Joel H. Silbey is President White Professor of History at Cornell University. One of the leading historians of American politics in the decades before the Civil War, he is the author of Respectable Minority: The Democratic Party in the Civil War Era, The Partisan Imperative: The Dynamics of American Politics Before the Civil War, and Martin Van Buren and the Emergence of American Popular Politics. He is the Harmsworth Professor at Oxford University for 2004-2005.



In the spring of 1844, a fiery political conflict erupted over the admission of Texas into the Union. This hard-fought and bitter controversy profoundly changed the course of American history. Indeed, as Joel Silbey argues in Storm Over Texas, it marked the crucial moment when partisan
differences were transformed into a North-vs-South antagonism, and the momentum towards Civil War leaped into high gear.

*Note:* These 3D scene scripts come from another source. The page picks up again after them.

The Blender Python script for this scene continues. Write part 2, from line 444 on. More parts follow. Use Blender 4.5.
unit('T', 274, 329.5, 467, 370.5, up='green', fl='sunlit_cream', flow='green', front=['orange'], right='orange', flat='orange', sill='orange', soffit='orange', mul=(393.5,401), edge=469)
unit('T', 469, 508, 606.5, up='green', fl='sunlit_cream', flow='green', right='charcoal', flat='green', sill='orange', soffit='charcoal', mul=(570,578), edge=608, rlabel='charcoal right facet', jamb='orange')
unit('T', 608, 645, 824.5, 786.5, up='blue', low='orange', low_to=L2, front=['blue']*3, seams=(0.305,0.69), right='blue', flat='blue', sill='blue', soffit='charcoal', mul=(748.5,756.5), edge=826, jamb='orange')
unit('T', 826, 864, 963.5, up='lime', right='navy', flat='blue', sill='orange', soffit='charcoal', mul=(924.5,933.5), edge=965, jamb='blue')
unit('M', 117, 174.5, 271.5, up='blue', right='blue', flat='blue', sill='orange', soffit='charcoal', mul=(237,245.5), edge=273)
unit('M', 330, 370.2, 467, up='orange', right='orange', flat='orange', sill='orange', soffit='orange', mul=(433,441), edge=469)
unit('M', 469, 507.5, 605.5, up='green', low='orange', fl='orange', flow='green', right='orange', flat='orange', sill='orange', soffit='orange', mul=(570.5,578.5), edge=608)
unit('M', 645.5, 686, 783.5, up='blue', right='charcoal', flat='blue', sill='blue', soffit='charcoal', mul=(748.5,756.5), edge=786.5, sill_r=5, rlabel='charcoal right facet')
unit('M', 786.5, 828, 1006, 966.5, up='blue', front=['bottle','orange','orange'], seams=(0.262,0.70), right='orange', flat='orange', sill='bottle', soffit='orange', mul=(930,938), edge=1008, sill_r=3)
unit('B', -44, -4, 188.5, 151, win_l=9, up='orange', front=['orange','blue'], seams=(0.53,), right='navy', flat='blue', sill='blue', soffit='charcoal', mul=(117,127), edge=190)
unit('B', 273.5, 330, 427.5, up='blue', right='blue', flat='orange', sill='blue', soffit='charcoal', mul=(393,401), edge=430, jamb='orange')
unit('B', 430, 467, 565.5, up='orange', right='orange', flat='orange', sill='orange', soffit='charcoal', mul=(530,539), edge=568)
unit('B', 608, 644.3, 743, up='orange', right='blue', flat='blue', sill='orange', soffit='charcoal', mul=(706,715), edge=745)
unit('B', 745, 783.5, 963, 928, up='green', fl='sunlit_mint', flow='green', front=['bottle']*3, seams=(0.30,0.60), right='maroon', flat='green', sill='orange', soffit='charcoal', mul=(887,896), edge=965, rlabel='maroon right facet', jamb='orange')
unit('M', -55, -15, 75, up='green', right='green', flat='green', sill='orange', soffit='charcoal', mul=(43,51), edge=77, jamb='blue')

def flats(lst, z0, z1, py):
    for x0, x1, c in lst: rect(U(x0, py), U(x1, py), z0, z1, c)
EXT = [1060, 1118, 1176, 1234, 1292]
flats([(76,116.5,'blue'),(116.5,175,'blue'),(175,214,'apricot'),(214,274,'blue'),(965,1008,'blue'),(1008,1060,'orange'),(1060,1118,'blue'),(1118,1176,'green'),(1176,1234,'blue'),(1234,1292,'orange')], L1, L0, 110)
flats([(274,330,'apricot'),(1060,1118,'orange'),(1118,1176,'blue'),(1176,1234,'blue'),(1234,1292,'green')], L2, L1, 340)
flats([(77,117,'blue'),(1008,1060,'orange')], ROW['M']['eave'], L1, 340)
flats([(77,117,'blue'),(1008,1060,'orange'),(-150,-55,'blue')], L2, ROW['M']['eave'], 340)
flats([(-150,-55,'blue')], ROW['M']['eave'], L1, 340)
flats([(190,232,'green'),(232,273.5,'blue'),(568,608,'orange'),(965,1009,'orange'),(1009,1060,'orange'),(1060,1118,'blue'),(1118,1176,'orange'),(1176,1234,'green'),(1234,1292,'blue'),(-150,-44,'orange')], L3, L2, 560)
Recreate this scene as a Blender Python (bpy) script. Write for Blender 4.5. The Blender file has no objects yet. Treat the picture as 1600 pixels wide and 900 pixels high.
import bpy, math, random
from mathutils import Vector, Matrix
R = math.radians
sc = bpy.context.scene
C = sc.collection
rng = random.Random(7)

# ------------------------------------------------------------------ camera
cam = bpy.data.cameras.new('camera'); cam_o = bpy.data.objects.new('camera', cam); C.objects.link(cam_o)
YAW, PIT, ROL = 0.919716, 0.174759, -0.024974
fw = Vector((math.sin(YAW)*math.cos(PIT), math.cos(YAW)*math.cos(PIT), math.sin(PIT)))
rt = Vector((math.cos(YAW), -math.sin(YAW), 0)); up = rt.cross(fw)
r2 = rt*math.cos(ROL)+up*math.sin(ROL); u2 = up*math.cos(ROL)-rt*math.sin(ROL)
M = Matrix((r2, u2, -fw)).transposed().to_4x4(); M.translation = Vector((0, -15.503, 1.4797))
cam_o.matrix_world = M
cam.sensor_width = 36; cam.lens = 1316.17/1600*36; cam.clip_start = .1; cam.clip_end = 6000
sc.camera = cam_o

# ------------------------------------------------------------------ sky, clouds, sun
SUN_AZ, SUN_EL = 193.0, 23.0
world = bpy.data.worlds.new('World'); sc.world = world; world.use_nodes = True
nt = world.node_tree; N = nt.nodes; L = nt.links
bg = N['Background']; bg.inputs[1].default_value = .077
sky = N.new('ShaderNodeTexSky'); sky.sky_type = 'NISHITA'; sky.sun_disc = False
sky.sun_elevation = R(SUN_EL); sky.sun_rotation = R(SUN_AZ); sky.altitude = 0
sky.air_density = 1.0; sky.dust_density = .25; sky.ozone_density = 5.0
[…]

Silbey, one of America's most renowned political historians, offers a swiftly paced and compelling narrative of the Texas imbroglio, which included an exceptional cast of characters, from John C. Calhoun and John Quincy Adams, to James K. Polk and Martin Van Buren. We see how a series of
unexpected moves, some planned, some inadvertent, sparked a crisis that intensified and crystallized the North-South divide. Sectionalism, Silbey shows, had often been intense, but rarely widespread and generally well contained by other forces. After Texas statehood, it became a driving force in
national affairs, ultimately leading to Southern secession and Civil War.
With subtlety, great care, and much imagination, Joel Silbey shows that this brief political struggle became, in the words of an Alabama congressman, "the greatest question of the age"--and a pivotal moment in American history.